It was exciting to step on a small ice cake to face a wounded and savage okchug. The animal would come bouncing on its flippers straight at one with a vicious barking roar. The nose was the okchug's most vulnerable point. A tap on the nose with a club would stretch the great creature out dead. It required a cool head, a steady nerve, and a good aim to deliver this finishing stroke upon the small black snout. If one missed or slipped on the ice, the possible consequences would not have been pleasant. We tanned the skins of the okchugs and made them into trousers or "pokes." The meat was hung over the bows to keep in an ice-box of all outdoors. Ground up and made into sausages, it was a pièce de resistance on the forecastle bill of fare.
One night in the latter part of May we saw far off a great light flaring smokily across the sea. It was what is known in whaler parlance as a bug-light and was made by blazing blubber swinging in an iron basket between the two smokestacks of a whale-ship's try-works. By it the crew of that distant ship was working at trying out a whale. The bug-light signaled to all the whaling fleet the first whale of the season.
The great continent of ice drifting southward gradually closed round the fleet. The ships had worked so far in there was no escape. In the early part of June the brig was frozen in. For three weeks the vessel remained motionless in solid ice with every stitch of canvas furled. No water or land was in sight—nothing but one great sweep of broken and tumbled ice as far as the eye could see. Those three ice-bound June weeks were given over to idleness. A stove was placed in the forecastle and was kept going night and day. This made it possible to keep comfortable and to read.
We went on frequent seal hunts. We strolled across the frozen sea to visit the other ships, the nearest of which was two miles away. Visiting is called "gamming" by whalers. We learned the gossip of the fleet, who had taken the first whale, how many whales had been caught, the adventures of the ships, the comedies and tragedies of the whaling season.
We established, too, what we called the "Behring Sea Circulating Library." There were a number of books in every forecastle. These greasy, dog-eared volumes were passed about from ship to ship. Perhaps there were twenty books aboard the brig which had been read by almost every member of the crew, forward and aft. Before we got out of the ice, we had exchanged these volumes for an entirely new lot from other ships.
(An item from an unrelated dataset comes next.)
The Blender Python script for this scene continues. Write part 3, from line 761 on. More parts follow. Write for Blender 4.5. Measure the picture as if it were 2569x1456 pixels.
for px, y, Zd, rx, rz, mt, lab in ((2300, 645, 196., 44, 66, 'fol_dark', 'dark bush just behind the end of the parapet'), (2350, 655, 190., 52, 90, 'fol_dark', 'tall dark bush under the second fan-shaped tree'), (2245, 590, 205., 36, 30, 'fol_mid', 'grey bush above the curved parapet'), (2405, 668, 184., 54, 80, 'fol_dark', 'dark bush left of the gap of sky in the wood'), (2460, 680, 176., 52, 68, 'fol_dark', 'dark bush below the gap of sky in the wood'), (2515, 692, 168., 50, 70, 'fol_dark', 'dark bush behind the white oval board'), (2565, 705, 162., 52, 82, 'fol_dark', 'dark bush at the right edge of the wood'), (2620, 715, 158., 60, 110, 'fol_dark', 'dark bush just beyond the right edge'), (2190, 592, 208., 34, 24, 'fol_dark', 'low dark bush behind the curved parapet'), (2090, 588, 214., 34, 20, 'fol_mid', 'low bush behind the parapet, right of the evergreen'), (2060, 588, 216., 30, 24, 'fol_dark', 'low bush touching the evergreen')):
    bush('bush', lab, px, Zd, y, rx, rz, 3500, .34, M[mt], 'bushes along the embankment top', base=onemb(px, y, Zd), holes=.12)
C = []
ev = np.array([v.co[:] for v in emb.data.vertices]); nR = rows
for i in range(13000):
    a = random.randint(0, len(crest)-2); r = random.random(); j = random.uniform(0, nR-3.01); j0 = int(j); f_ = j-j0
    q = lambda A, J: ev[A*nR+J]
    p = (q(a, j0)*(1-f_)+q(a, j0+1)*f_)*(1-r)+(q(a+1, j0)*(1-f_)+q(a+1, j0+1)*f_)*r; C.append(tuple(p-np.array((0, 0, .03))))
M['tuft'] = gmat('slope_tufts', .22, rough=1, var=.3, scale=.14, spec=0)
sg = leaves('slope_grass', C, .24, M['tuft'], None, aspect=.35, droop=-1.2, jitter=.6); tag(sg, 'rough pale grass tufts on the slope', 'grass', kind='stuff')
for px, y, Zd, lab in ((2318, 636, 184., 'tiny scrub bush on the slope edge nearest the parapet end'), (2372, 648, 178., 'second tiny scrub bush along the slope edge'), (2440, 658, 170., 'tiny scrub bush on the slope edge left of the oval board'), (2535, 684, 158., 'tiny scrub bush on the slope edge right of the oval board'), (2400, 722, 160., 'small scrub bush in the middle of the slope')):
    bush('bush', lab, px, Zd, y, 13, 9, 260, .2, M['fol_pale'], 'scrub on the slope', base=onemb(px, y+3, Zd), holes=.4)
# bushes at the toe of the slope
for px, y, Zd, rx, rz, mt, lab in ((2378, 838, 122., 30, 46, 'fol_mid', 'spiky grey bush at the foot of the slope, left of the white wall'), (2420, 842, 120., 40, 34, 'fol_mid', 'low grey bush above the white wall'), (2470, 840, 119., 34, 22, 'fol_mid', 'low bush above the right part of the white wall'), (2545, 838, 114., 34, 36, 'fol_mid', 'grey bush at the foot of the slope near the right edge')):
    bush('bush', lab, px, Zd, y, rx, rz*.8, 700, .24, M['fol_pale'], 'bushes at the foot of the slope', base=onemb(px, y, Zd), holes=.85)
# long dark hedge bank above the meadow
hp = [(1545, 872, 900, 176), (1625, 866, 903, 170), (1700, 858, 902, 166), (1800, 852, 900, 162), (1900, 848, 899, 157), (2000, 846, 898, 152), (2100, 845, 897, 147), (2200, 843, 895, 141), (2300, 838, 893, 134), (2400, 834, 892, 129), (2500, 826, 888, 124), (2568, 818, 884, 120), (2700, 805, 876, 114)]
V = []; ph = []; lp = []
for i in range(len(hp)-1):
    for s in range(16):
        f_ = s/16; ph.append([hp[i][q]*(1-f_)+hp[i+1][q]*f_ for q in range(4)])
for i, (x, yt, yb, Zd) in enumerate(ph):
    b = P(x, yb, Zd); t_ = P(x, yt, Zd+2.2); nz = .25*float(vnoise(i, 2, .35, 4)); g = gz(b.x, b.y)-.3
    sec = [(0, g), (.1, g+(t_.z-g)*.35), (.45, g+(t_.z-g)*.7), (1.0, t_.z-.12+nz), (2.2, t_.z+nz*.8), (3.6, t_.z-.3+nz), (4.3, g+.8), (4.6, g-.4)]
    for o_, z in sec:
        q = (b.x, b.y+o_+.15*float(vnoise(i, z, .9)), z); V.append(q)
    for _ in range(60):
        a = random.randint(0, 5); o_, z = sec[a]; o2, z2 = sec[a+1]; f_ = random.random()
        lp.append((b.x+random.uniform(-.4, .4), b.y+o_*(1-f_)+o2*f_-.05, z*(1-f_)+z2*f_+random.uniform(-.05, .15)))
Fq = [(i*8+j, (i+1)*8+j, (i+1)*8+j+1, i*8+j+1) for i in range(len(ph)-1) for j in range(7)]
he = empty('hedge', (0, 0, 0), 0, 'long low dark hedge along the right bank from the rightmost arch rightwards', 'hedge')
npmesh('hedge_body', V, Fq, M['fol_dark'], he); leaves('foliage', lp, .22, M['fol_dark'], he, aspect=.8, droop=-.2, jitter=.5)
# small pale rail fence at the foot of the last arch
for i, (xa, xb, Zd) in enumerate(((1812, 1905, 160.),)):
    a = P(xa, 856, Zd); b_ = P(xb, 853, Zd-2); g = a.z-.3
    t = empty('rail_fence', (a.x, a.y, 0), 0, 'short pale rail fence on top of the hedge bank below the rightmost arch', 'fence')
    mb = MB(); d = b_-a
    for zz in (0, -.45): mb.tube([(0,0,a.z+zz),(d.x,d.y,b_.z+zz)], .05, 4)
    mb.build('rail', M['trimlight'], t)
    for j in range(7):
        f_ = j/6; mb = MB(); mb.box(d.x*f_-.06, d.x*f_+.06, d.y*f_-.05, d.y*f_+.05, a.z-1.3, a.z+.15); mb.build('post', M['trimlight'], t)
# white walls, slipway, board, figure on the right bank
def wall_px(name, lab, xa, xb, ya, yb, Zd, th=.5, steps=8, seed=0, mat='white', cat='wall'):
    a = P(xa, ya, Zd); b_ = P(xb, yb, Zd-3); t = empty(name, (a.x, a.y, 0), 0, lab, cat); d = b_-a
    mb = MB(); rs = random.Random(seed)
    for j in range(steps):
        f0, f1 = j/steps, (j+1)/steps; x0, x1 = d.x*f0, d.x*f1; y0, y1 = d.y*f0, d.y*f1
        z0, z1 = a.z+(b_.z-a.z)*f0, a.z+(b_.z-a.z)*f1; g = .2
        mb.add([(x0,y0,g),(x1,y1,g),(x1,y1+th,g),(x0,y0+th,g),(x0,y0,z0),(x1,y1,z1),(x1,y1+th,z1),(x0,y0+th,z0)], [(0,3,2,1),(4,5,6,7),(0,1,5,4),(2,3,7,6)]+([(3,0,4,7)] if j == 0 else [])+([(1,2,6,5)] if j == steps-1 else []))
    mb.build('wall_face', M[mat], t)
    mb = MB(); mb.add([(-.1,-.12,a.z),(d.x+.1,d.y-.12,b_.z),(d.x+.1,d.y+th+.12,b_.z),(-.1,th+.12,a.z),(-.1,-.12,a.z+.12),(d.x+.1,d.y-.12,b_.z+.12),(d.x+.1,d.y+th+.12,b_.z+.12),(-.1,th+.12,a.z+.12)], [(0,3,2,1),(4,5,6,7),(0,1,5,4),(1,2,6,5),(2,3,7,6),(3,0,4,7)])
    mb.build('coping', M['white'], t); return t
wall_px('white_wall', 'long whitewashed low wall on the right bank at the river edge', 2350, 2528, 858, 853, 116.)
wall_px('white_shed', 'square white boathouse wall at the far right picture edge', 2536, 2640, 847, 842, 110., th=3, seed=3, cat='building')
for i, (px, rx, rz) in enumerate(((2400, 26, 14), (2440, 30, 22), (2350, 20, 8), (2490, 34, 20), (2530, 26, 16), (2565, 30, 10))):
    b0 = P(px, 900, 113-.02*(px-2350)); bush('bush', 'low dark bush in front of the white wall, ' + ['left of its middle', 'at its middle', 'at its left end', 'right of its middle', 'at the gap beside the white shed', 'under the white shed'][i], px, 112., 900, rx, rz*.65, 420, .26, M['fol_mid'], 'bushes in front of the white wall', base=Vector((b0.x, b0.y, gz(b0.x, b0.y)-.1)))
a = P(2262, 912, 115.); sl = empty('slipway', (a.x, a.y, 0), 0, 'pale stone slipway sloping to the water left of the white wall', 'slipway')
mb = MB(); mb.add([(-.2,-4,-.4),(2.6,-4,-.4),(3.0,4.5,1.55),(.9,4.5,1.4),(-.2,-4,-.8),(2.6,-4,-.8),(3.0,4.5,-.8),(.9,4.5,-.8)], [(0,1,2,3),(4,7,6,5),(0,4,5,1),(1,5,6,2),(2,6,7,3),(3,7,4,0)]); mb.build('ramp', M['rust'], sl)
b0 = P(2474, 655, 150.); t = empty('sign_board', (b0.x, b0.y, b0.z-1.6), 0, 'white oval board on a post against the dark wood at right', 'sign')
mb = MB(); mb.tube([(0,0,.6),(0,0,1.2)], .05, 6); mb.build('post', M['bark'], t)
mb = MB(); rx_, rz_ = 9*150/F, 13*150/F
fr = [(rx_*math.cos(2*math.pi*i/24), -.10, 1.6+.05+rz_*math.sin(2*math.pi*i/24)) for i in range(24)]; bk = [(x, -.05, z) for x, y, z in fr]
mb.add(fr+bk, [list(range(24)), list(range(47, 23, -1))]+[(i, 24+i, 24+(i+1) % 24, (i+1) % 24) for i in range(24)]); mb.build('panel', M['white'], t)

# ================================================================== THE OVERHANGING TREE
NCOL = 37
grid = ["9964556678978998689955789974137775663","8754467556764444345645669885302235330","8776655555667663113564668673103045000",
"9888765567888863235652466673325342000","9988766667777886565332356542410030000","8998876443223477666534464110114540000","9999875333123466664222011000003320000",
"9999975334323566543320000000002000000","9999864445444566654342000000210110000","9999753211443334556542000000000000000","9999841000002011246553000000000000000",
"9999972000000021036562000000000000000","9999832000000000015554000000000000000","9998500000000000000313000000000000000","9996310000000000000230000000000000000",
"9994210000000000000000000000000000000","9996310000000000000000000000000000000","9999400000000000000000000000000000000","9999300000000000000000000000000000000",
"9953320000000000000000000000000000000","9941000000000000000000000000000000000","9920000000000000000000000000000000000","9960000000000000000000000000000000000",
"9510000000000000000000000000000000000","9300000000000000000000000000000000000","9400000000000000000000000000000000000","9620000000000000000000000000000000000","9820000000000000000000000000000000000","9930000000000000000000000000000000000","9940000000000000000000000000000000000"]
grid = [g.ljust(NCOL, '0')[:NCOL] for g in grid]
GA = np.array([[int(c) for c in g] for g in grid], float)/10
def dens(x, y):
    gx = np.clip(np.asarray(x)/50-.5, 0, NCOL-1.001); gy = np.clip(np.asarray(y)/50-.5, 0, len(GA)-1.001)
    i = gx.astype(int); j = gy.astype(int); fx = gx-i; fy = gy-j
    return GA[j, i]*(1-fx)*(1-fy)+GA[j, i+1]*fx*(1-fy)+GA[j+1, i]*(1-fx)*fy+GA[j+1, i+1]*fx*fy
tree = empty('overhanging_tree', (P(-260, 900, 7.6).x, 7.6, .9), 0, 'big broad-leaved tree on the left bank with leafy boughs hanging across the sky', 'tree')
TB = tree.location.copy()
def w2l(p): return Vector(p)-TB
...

One morning I awoke with the ship rocking like a cradle. I pulled on my clothes and hurried on deck. The ice fields were in wild commotion. Great swells from some storm upon the open sea to the south were rolling under them. Crowded and tumultuous waves of ice twenty feet high chased each other across the frozen fields from horizon to horizon. The ship would sink for a moment between ridges of ice and snow, and then swing up on the crest of an ice mountain. Great areas of ice would fall away as if the sea had opened beneath them. Then they would shoot up and shut out half the sky. The broken and jagged edges of these white and solid billows appeared for an instant like a range of snowy sierras which, in another instant, would crumble from view as if some seismic cataclysm had shaken them down in ruin. The air was filled with grinding, crushing, ominous noises and explosions.
The ship was in imminent peril. In that mad turmoil of ice it seemed certain she would be ground to pieces. Captain Shorey, who was hobbling about on crutches, ordered a cask of bread, a cask of water, and a barrel of beef hoisted on deck ready to be thrown out on an ice cake in case the brig were wrecked and we were cast away.
In the grinding of the floes, the ship became wedged in between two immense pieces of ice. The great bergs washed closer and closer. When they rose on some tremendous billow, great caverns, washed out by the sea, appeared in their sides like mouths, edged with splinters and points of blue and glittering ice, like fangs. As they rose and fell, it seemed the two white monsters were opening and closing devouring maws for us while the suck of the water in their ice caves made noises like the roar of hungry beasts of prey.
A cable was run out hurriedly over the bow and a bowline at the end of it was slipped over a hummock of ice. With the inboard end wound around the windlass, all hands worked like beavers to heave the brig out of her dangerous position. It was all the crew could do to swing the windlass bars up and down. The ship went forward slowly, almost imperceptibly, and all the time the great bergs swept closer and closer. For a long time it looked as if we were doomed. There was no doubt about the ship's fate if the bergs struck it. But inch by inch, heave by heave, we hauled her through. Ten minutes later, the ice monsters came together with a force that would have crushed an ironclad.